Какими же средствами мы располагаем, чтобы подчинить своей воле члены тела, плохо ей повинующиеся? Для этого существует только одно средство — повторные и настойчивые усилия воли, направленные на упражнение данного члена в известном направлении. Это признает и сам блаженный Августин, говоря, что особо полное подчинение тела воле мы замечаем «в мастерах телесных искусств, где для придания слабой малоподвижной природе большей подвижности присоединяется упражнение»[333].
Отсюда следует, что мы должны как можно более думать о родовой жизни и как можно больше и чаще напрягать свою волю в этом направлении в надежде, что в конце концов добьемся ее подчинения нам. Отсюда следует, что неиспорченный юноша, у которого волнения страсти являются лишь последствием избытка сил организма и совершенно не зависят от его практического разума, находится на низшей ступени родовой морали, тогда как опытный старый развратник, у которого родовая жизнь диктуется его развратной волей и извращенным воображением, чрезвычайно близок к райской невинности.
Чудовищность таких выводов, неизбежно следующих из учения блаженного Августина, а вместе с тем ложность и самого учения слишком очевидны[334], а между тем это учение имело широкое влияние как на характер других положений в учении о браке самого блаженного Августина, так и вообще в истории западной богословской мысли. Так как допущение нормальности бессознательного характера родовой жизни в корне расходилось со взглядом Августина на похоть, то он вообще отказывается ответить на вопрос, каким путем нужно идти к оздоровлению родовой жизни. Он ставит вопрос не об ее внутреннем оздоровлении, а лишь об ее внешнем оправдании.

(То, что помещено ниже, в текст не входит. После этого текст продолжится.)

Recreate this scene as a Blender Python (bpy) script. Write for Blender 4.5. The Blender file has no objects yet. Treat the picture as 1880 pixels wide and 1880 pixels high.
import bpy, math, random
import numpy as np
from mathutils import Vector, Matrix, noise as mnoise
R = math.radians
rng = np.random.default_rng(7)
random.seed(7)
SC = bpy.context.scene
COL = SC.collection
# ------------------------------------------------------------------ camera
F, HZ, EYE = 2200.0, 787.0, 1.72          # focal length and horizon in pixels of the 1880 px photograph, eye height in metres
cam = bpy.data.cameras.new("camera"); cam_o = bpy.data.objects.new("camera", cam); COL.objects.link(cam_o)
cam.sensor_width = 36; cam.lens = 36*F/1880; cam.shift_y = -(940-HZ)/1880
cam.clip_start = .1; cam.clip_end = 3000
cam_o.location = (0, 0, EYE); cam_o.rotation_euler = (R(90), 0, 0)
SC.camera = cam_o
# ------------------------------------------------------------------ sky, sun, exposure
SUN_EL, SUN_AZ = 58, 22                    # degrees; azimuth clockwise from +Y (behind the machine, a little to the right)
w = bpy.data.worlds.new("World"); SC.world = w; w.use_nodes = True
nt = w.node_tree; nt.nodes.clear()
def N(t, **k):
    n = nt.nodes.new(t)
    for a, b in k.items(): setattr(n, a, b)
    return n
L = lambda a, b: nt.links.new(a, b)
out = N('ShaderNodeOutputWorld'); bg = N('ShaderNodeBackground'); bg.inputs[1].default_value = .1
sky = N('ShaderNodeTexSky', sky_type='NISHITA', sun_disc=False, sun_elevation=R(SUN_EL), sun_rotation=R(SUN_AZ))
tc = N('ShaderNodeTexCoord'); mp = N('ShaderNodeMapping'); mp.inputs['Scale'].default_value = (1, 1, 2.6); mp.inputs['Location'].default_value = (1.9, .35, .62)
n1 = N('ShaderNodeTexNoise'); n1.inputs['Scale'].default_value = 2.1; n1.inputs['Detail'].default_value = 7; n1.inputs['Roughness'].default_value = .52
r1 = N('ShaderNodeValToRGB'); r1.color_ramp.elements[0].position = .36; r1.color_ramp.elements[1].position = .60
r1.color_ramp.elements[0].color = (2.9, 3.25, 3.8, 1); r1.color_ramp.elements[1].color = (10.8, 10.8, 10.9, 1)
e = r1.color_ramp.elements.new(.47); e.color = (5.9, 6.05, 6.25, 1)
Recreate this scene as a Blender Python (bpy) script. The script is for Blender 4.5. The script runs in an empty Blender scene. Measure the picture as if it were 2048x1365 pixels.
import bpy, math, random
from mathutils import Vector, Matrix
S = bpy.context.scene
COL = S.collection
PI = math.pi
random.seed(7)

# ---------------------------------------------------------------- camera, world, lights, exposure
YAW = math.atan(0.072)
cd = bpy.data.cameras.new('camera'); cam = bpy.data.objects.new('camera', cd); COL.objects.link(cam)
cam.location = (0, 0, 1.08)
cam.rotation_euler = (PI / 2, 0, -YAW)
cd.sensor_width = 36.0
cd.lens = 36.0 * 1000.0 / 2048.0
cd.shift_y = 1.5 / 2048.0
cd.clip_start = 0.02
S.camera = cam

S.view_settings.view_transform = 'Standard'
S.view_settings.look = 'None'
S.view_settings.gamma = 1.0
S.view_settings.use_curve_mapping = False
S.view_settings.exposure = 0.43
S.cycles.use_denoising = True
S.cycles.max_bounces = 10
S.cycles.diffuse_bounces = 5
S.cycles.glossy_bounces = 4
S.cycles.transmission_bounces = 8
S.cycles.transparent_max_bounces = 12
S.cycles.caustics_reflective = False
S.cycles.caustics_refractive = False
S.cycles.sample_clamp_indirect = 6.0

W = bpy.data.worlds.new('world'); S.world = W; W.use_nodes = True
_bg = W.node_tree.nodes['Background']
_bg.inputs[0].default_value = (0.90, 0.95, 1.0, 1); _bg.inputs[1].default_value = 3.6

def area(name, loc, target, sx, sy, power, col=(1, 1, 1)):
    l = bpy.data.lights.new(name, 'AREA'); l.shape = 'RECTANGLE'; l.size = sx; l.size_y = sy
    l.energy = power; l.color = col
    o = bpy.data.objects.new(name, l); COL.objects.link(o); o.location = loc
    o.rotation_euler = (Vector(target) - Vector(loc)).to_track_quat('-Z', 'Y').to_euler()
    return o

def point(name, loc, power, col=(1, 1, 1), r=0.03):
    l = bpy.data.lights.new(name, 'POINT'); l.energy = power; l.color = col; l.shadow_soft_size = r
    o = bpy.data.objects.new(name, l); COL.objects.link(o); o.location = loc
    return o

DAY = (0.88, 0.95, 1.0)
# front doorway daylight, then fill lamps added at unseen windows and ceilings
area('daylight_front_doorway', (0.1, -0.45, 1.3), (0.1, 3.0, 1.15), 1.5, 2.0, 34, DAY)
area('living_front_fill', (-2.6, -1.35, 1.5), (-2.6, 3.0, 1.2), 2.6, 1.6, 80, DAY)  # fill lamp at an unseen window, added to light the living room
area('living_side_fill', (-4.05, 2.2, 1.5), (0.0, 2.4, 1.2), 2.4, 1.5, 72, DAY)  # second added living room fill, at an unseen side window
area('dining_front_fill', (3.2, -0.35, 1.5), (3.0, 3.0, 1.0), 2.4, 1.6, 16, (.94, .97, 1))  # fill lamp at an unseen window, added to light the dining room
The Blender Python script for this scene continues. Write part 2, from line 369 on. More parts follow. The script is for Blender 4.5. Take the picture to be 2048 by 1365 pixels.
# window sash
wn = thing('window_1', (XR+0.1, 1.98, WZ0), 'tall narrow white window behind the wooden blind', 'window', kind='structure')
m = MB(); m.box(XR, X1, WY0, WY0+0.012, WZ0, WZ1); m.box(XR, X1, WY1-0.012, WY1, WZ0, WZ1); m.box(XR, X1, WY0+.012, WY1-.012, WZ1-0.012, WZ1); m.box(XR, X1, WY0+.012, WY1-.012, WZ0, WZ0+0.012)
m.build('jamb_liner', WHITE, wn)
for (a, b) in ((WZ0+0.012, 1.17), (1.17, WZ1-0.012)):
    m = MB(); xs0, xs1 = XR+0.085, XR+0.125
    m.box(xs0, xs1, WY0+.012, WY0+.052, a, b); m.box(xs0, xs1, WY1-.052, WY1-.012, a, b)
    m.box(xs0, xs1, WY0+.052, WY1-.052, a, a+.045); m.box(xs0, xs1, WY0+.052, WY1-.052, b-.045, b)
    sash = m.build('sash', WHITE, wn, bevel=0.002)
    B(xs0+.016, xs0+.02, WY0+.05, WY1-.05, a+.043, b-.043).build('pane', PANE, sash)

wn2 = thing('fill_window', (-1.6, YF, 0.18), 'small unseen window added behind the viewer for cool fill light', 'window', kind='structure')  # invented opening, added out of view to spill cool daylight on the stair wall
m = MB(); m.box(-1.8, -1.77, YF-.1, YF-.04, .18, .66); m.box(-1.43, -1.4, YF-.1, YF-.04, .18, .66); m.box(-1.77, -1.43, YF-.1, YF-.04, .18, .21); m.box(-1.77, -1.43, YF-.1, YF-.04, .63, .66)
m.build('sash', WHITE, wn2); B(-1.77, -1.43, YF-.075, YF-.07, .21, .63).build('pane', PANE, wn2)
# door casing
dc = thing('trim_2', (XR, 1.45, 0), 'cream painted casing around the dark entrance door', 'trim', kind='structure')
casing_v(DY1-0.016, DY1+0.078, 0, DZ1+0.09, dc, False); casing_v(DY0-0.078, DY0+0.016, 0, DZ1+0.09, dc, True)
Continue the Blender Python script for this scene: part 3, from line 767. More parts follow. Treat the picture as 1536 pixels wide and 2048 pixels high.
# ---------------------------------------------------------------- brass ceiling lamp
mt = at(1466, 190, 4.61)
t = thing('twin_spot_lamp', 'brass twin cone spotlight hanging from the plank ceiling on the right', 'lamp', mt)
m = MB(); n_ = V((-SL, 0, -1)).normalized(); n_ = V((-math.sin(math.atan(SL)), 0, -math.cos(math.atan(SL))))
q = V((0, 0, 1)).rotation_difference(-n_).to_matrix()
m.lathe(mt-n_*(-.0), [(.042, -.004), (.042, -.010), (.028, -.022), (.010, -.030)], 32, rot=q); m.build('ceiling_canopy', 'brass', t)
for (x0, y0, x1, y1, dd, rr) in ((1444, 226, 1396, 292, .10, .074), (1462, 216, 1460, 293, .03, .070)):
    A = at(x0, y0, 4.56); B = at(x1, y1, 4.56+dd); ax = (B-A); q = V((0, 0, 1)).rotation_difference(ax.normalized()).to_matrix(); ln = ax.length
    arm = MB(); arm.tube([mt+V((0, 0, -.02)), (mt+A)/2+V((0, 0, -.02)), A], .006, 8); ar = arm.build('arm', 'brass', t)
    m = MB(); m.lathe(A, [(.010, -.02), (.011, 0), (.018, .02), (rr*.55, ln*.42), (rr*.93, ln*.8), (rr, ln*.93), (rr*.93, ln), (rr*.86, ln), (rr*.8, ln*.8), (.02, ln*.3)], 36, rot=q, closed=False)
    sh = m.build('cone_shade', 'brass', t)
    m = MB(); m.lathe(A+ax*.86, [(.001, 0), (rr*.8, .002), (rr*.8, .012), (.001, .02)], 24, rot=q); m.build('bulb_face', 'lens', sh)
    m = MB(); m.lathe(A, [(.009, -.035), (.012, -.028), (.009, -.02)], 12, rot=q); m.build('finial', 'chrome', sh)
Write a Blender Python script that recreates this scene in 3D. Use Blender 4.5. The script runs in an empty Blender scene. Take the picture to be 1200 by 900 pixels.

По его представлению, родовая жизнь неотделима от похоти, и, в сущности, то и другое понятия совпадают друг с другом. Таковой родовая жизнь является и в браке и вне брака. И в браке родовая жизнь, являющаяся выражением похоти, остается греховной, но лишь менее.
Здесь concupiscentia, похоть, является culpa venialis, простительной виной вследствие того, что благодаря ей достигается хорошая цель («цель оправдывает средства») — потомство. «Из зла похоти, — пишет Августин, — супружеское общение производит некоторое благо — потомство»[335], как будто потомство не может произойти и от блуда, о чем пишет сам же Августин в другом месте[336]. Здесь причина, почему Западная Церковь догматизировала языческое учение о потомстве как главной цели брака.
Но если похоть — все же зло, то не следует ли стремиться к избавлению от этого зла и отказаться от рождения и в браке? Да, отвечает Августин.
Для него нормальным браком является «духовный» брак, брак Иосифа и Марии, и он доказывает, что взаимное обещание полного воздержания и есть истинный брак[337].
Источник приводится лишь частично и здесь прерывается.